Support #52

Source

Added by Ben Barnett over 8 years ago. Updated over 8 years ago.

Status:In Progress Start date:02/17/2012
Priority:Normal Due date:
Assignee:- % Done:

0%

Category:-
Target version:-

Description

I have a small cylindrical furnace about 1" ID X 3" deep. What are we looking for?

-Ben

History

Updated by J. Simmons over 8 years ago

  • Status changed from New to In Progress

Ben,

We have two main goals with this project. Obviously, the first goal is to create a furnace for use at Dayton Diode by its members. Second, if we are successful, we would like to turn the design into a kit to sell to other spaces and hobbyists.

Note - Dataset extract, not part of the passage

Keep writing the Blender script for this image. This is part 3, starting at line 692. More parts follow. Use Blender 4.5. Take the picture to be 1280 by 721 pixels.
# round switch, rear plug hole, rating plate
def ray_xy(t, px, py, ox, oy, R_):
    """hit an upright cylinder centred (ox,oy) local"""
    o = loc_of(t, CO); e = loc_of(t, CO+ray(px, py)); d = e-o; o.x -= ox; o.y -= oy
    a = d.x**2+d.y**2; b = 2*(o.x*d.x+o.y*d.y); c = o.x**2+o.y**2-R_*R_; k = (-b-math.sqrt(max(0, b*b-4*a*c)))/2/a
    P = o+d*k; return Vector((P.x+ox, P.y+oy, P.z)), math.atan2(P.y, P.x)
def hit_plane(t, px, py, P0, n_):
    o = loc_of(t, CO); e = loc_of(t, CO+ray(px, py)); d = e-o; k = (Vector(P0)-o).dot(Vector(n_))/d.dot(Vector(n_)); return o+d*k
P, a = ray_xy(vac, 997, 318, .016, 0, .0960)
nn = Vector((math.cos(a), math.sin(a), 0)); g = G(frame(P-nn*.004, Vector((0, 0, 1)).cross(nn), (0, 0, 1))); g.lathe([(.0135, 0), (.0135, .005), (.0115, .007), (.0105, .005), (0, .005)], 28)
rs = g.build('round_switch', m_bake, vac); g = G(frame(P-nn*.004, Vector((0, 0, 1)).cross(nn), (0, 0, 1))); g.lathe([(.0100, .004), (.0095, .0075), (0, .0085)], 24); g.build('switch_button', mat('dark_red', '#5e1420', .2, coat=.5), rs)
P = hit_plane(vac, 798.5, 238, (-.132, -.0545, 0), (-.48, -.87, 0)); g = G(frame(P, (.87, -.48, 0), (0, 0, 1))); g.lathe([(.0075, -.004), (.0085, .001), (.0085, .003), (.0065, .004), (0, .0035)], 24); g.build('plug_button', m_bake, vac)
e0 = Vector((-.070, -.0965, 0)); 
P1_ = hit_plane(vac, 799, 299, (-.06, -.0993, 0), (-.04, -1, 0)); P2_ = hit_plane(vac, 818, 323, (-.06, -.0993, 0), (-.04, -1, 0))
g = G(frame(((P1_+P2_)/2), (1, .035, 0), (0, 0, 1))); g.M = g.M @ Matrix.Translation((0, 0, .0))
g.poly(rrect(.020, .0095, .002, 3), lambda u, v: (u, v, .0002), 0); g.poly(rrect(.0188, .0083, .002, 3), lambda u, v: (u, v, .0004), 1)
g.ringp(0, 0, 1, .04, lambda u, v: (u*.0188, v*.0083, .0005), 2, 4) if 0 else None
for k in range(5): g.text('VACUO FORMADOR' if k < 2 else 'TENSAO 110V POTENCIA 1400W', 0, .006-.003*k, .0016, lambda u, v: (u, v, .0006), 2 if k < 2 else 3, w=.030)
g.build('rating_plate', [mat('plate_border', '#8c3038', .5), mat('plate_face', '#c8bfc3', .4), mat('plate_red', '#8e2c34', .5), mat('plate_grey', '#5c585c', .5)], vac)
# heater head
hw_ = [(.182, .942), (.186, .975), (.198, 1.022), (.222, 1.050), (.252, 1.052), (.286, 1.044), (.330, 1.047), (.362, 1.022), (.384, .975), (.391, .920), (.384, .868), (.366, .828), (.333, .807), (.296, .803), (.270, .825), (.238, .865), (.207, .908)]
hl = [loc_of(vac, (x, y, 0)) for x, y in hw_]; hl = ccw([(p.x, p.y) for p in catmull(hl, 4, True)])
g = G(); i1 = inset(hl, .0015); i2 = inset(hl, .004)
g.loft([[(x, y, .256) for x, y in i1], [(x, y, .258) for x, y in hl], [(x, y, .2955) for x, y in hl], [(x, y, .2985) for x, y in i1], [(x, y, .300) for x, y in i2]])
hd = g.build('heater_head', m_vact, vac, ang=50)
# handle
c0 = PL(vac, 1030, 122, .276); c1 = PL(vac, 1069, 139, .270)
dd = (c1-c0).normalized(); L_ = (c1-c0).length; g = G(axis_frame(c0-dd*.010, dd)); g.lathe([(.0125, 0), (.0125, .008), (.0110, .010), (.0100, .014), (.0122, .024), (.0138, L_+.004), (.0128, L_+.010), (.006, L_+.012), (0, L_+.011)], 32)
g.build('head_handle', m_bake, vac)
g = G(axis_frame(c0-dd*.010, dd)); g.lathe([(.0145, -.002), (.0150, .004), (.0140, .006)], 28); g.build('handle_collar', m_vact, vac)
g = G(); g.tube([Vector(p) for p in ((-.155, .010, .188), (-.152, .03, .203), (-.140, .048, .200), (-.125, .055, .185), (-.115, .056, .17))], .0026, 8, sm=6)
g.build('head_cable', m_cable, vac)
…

Regarding the size of the furnace, we are looking to fabricate a furnace with internal dimensions around 11 in x 11 in at the base, and 13 in tall. Is the one you have really 1 in inner diameter by 3 in tall? That seems very small. If those units are really feet, then I think it would be great to get a look at it to see how it is put together.

Thanks!

-J

Updated by Ben Barnett over 8 years ago

The dimensions are inches. I am surprised that we are considering building a furnace from scratch. I have built several furnaces, but never when a COTS furnace was available. What is the proposed kit cost? Generally, kilns used by folks that make ceramics as a hobby are far less expensive than buying the materials and the equipment for cutting and fitting those materials. I have some capability here for machining high-temperature insulation, but noting for panels as large as you propose. I will get quotes on ceramic kilns and see where it hits your budget.

The biggest issue with machining ceramic insulation is dust control. Some materials can be cut wet, but that means long drying times before assembly. Most hi-temp insulation contains some silica, so dust control must keep airborne particulates down in the low parts-per-billion range.

-Ben

P.S. Can you add the Dante Furnace to the "Jump to a project" menu?

Updated by Ben Barnett over 8 years ago

For a furnace that is opened when hot, a front-opening furnace is generally easier to use because the person opening the furnace is not directly exposed to the super-heated air exiting the furnace. Note that the infrared radiation will still ignite any flammable materials in close proximity. Here is a link to one source for kilns used for hobbies like ceramics or enameling:
http://www.bigceramicstore.com/Supplies/kilns/cress-120v.htm#511
Note particularly the Cress C1006 ($854) near the bottom of the page. For melting metals, a kiln recommended for enameling is best because it is designed to be opened when hot. Kilns for firing ceramics often have cautions against opening while hot due to uneven cooling of the internal structure. Link to the Cress C1006 Manual:
http://www.cressmfg.com/pdf/C1006%20MANUAL.pdf

For industrial furnaces, you could start looking here:
http://www.fishersci.com/ecomm/servlet/fsproductdetail_10652_620049_29104_-1_0
They are considerably more expensive than hobby kilns.

The two sources that I have used for furnace insulation are:
http://www.zircarceramics.com/
and
http://www.fiberfrax.com/

I generally used Zircar "Uniform A1" board material as it was more uniform density and less likely to fall apart during machining.